Bass, Middle, Treble, and Bright Controls

The Bass Control appears where it can do the best job in removing any residual blocking distortion: before the second stage. Its works based upon cathode degenerative feedback of only the bass frequencies at the first stage lowering the gain for only bass frequencies. A small cathode bypass cap (C1) is always present, giving midrange and treble frequencies the maximum gain available from that stage. When the Bass control is lowest, degenerative feedback is maximized for bass frequencies, and the bass at the output of this stage is at its lowest. Alternately when the first stage cathode is fully cap-bypassed (via maxing the Bass Control), the bass frequencies amplification becomes “open-loop,” and is as much as that for the midrange and highs. The use of a current limiting diode (D1) at the cathode of V1a (instead of the normal 1.5k resistor or such) allows for greater Bass cut: D1 acts like a normal cathode resistor for the purposes of biasing the first stage (they both would give the correct cathode current). But because it takes a very large change in voltage across the diode to create just a small change in current through it, for audio (guitar) signals it acts like a resistor in the hundreds of thousands of ohms. This in turn makes the Bass control much more effective than if a cathode resistor were used.

The Middle Control is actually a mid-cut notch filter (formed by C9, R9, and R12), and also a band-pass filter, (i.e., mids being passed while highs and lows are cut, being formed by C8, R10, and C13).
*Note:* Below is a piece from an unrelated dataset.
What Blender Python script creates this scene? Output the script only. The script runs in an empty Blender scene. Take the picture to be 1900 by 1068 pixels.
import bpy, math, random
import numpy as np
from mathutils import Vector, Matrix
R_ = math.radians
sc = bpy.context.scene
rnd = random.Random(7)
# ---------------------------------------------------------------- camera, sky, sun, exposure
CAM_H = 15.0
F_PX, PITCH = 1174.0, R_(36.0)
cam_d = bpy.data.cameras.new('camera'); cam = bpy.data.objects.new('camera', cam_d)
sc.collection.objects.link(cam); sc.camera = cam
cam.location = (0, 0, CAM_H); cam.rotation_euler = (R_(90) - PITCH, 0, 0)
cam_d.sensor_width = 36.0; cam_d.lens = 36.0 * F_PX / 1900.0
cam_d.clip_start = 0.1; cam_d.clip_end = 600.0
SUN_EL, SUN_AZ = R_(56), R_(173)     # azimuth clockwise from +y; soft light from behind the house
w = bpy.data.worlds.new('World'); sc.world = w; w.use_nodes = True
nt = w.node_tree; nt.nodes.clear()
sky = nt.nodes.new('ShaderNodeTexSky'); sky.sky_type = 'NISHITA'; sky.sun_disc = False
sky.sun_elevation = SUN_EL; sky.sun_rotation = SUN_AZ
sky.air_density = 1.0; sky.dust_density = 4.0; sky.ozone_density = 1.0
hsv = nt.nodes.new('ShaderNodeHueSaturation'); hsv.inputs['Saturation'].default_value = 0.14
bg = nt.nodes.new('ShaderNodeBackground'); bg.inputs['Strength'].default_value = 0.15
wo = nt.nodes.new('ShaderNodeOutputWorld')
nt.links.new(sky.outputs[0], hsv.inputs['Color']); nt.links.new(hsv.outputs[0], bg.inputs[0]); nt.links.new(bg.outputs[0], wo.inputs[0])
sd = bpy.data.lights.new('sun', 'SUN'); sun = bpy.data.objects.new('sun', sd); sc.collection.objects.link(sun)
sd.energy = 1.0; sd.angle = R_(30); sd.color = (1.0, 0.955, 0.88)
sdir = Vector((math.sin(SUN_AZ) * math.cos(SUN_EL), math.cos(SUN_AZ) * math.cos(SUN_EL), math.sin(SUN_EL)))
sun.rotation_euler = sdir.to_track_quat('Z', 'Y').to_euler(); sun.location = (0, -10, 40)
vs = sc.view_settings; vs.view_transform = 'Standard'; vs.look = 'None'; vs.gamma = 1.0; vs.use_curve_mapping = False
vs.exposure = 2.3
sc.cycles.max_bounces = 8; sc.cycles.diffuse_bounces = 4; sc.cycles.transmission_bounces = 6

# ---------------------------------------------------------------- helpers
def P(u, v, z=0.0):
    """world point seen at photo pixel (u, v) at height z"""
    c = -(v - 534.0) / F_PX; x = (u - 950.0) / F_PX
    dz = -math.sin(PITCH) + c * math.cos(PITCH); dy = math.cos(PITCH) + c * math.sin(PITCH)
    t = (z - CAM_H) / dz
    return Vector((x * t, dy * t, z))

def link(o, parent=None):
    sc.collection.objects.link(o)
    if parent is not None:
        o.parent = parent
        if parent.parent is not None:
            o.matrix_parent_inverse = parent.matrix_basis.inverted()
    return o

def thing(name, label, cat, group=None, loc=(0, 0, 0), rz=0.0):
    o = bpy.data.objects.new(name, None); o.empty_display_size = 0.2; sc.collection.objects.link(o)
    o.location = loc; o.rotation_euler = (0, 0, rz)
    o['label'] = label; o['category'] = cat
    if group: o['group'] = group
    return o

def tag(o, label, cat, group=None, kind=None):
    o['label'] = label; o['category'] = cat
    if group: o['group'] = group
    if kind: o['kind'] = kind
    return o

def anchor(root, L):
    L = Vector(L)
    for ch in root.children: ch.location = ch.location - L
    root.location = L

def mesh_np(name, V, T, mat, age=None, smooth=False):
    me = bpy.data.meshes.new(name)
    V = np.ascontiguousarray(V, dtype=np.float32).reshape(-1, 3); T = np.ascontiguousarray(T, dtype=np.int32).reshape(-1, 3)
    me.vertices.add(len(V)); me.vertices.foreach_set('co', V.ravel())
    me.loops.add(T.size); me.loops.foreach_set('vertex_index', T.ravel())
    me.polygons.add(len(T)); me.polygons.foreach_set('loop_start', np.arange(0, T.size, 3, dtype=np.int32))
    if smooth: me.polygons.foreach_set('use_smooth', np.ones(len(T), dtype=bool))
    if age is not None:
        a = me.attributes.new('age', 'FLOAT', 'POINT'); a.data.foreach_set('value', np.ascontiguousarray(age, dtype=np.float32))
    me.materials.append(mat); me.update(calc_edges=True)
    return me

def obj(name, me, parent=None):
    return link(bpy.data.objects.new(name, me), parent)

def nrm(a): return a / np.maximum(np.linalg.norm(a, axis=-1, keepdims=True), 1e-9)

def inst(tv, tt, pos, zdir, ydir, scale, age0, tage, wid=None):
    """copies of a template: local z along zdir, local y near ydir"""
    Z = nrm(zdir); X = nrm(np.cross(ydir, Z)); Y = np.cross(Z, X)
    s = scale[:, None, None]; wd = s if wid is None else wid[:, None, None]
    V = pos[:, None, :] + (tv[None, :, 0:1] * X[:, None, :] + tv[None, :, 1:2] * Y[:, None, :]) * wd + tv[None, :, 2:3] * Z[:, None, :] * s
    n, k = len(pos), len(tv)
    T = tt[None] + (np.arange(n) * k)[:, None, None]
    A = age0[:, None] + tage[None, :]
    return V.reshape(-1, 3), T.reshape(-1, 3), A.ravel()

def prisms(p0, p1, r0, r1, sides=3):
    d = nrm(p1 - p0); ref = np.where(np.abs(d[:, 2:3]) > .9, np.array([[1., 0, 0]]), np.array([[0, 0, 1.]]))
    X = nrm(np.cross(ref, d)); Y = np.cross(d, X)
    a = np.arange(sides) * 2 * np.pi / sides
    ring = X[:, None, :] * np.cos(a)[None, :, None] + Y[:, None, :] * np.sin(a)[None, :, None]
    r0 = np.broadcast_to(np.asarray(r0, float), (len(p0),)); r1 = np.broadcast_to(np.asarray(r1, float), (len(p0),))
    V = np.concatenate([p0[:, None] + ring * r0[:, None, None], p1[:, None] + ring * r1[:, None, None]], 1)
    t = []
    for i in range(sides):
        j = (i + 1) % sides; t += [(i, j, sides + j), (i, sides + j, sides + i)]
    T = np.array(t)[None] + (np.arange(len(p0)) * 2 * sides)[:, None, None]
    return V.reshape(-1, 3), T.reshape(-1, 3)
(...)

The output of these two filters are mixed together via P4, the overall output appears at P4’s wiper. So, when the Middle Control is fully counter-clockwise the wiper is connected to the mid-cut notch filter, and when the Middle Control is fully clockwise the wiper is connected to the band-pass filter. Various responses are achieved by sweeping P4’s wiper from CCW to CW. The output of P4 is then mixed in with a bit of highs (C12, R11, and R13) to give the output just the right amount of highs when the Middle control is fully CW.

The Treble Control appears where it can do the best job in taming any excessive highs present from heavily distorting preamp stages: after the phase splitter and master volume. It is a simple low-pass filter with its control pot allowing more or less treble frequencies to be filtered out before reaching the output tube grids.

The Bright Control is most effective when the Gain control is set low. This was done for a purpose, and happens due to feedback for the lows and mids (as set by C8 and P3) becoming smaller as the gain is increased, finally equaling that of the bright frequencies (as set by C7 with the Bright switch on).